The Big Picture Presentation

I was recently working on some items in an Adobe Spark portfolio, when a quote on their homepage reminded me of the importance of having a big picture mindset. It said:

“Sell a good night’s sleep; not a mattress. How can you connect your product or service to a universal emotion?”

I thought, what a great way to think about presentations. What if we let our driving force be a universal emotion or goal rather than a product or policy? But how do we stop selling mattresses and start selling a good night’s sleep?

I think it boils down to two things: clarifying our own goals and then working to expand the goals of our audience. Once we do that, it allows us to both focus on and clearly communicate the big picture.

Clarify Your Goals

In 2007, Steve Jobs delivered a famous keynote speech introducing Apple’s iPhone to the world. At the time he delivered his speech, he had been working with a team to develop this product for over two and a half years. He knew all of the ins and out and technical details. Jobs could impress the audience by spitting out geeky jargon or giving us a “backstage” tour of the iPhone. He could take us back to the beginning of the development and walk us through the process. But that’s not what he did.

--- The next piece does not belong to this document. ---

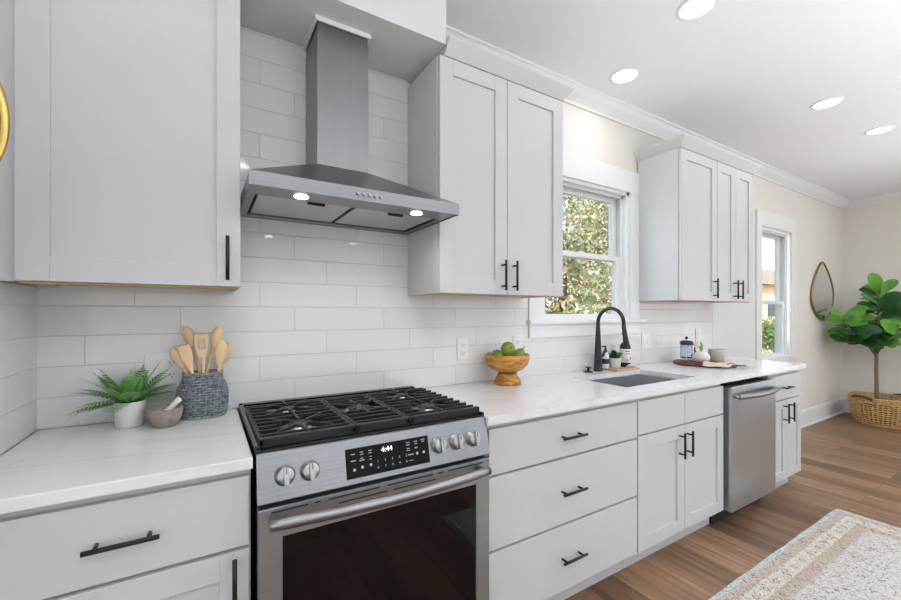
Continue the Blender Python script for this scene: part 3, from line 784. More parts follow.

If you listen to his speech, you’ll realize that even though he covers many of the bells and whistles of the iPhone, that’s not really what he’s selling. Underneath it all, he’s selling progress and convenience. He knows that the audience will be caught up by the excitement of a product that feels revolutionary and the attractiveness of a product that will make lives easier. So he expands his goals beyond the details that might be the most interesting to him. He moves past his own interests and pushes any information that the audience doesn’t really need to the margins. Because it’s not about him. It’s about the audience. He clarified his goals in relation to what matters most for his audience.

Expand Your Audience’s Goals

You’ve probably heard of ends and means. Ends are the goals that we hope to eventually reach, the final product or outcome. Means are what we use to get there. But your ends and your audience’s ends can be very different, even conflicting sometimes. That doesn’t mean that you need to sacrifice your own goals or ask the audience to sacrifice theirs. Sometimes it just means you need to help your audience see the bigger picture and find the common ground.

Here’s an example. I teach college courses in public speaking. If I were to ask my students what they hope to get out of my class, they’ll probably respond along the lines of getting a certain grade, or passing the course, or just surviving their speeches. And they aren’t wrong in having those goals. Especially when 67% of companies screen candidates by their grade point average. But good goals can still be narrow goals.

It’s my job as a speaker and teacher to help them expand their viewpoints. So I challenge them: Is that really all you want? What if there’s more? Here’s where your clarified goals and the common ground comes in. Jobs could have just sold an iPhone. I can just let my students earn course credit. Those are good, but narrow, goals.

Jobs clarified his goals, examined the bigger picture, and then sold that to his audience. On a much smaller scale and on a much smaller stage, I get to do the same thing. I get to tell my students that public speaking skills will improve their confidence, will help them ace job interviews, will allow them engage in social media more responsibly, will make them better conversationalists and storytellers, and will ultimately allow their voice to be added to the grand choir shaping the very world we live in.

Like a mattress salesman, or Steve Jobs, I have find the place where my goals meet my audience’s goals, and then drive my presentation towards the bigger picture. And when you get up to present, so do you.